Even now, my mind is a wanderer. I often confess this—my inability to be the "perfect" parishioner who sits stoically in the front pew. But standing there in the courtyard, pacing back and forth in a twenty-yard stretch of sunlight because there were no chairs left, something shifted. The sun hit my face, the warmth seeped into my skin, and suddenly, I wasn't in Zagreb anymore.
A Teleportation to the Hills of My Youth
I was back in seventh grade, in my hometown of Našice. I could feel the sharp, crystalline air cutting through my lungs and see the packed snow on the hill behind our houses. Everything came rushing back: the adrenaline, the dopamine, the sheer serotonin of being alive. The sleds were fast, the track was slick, and the school was a world away.
Back then, I lived entirely in the moment. Imagination wasn't an escape; it was my reality. Standing in that courtyard, it hit me: God was with me on that hill just as much as He is with me now. I didn't know how to pray then, and I hadn't yet learned how to carry the weight of sin, but I was present. And presence, I’ve realized, is its own form of worship.

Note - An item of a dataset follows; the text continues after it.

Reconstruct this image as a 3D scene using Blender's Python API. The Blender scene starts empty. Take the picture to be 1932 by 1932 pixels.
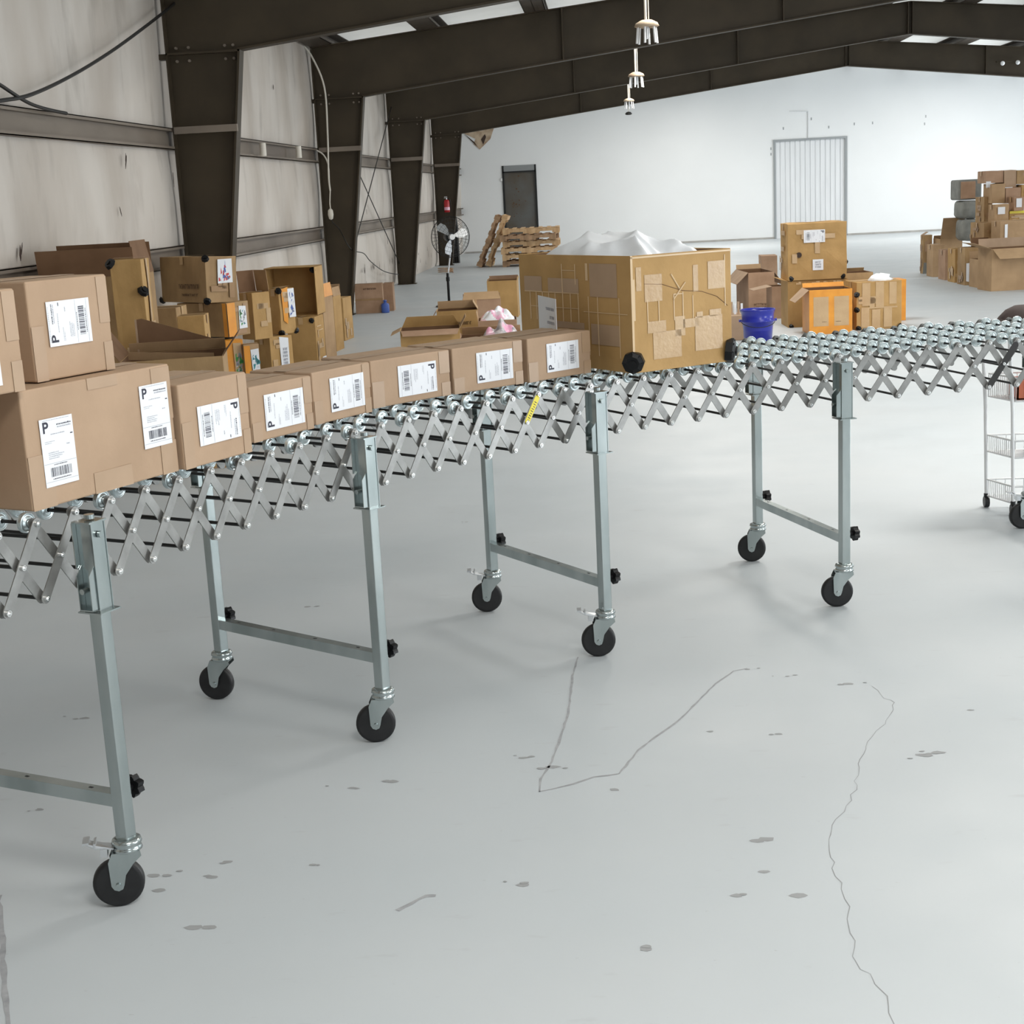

"Therefore do not worry about tomorrow, for tomorrow will worry about itself. Each day has enough trouble of its own." (Matthew 6:34)
In the shadow of the scaffolding, under that winter sun, those words stopped being a cliché and became my lifeline.
The Timeless Point: Between Fear and the Smell of Pancakes
The reality I live in today is harsh. I am seriously ill, and that is the core of my struggle. The anxiety of "tomorrow" is a constant shadow. How will I feel next month? Will I be bedridden? Will I become a burden? These are the jagged edges of a world that frequently cuts me.
But during that Mass, as the priest walked by us "sun-seekers" and whispered with a smile, "Soaking up the sun, are we? Well, you're exactly where you need to be," the fear evaporated.
My mind was on a sledding hill in the 80s, but my soul was standing right in front of Jesus. Past and present collided to tell me one thing: stop trying to fix a future you can't control. The sight of smoke curling from nearby chimneys, the laughter of the children around me—it felt like being back in the womb, or better yet, walking into the kitchen to the smell of my mother’s pancakes.
Conclusion
I went home that day feeling more "full" than I have in years. I didn't sit in a pew. I paced, I shivered, and I let my thoughts drift back to the snows of my childhood. But I heard every word of the Gospel. I felt every prayer.
I’ve realized that God doesn't demand I be a statue. He just wants me to be there. I am a restless man, a sick man, and a worried man—but in that courtyard, I was a man bathed in light. In that timeless intersection of winter and warmth, of memory and pain, I found a peace that surpasses understanding. And for today, that is enough.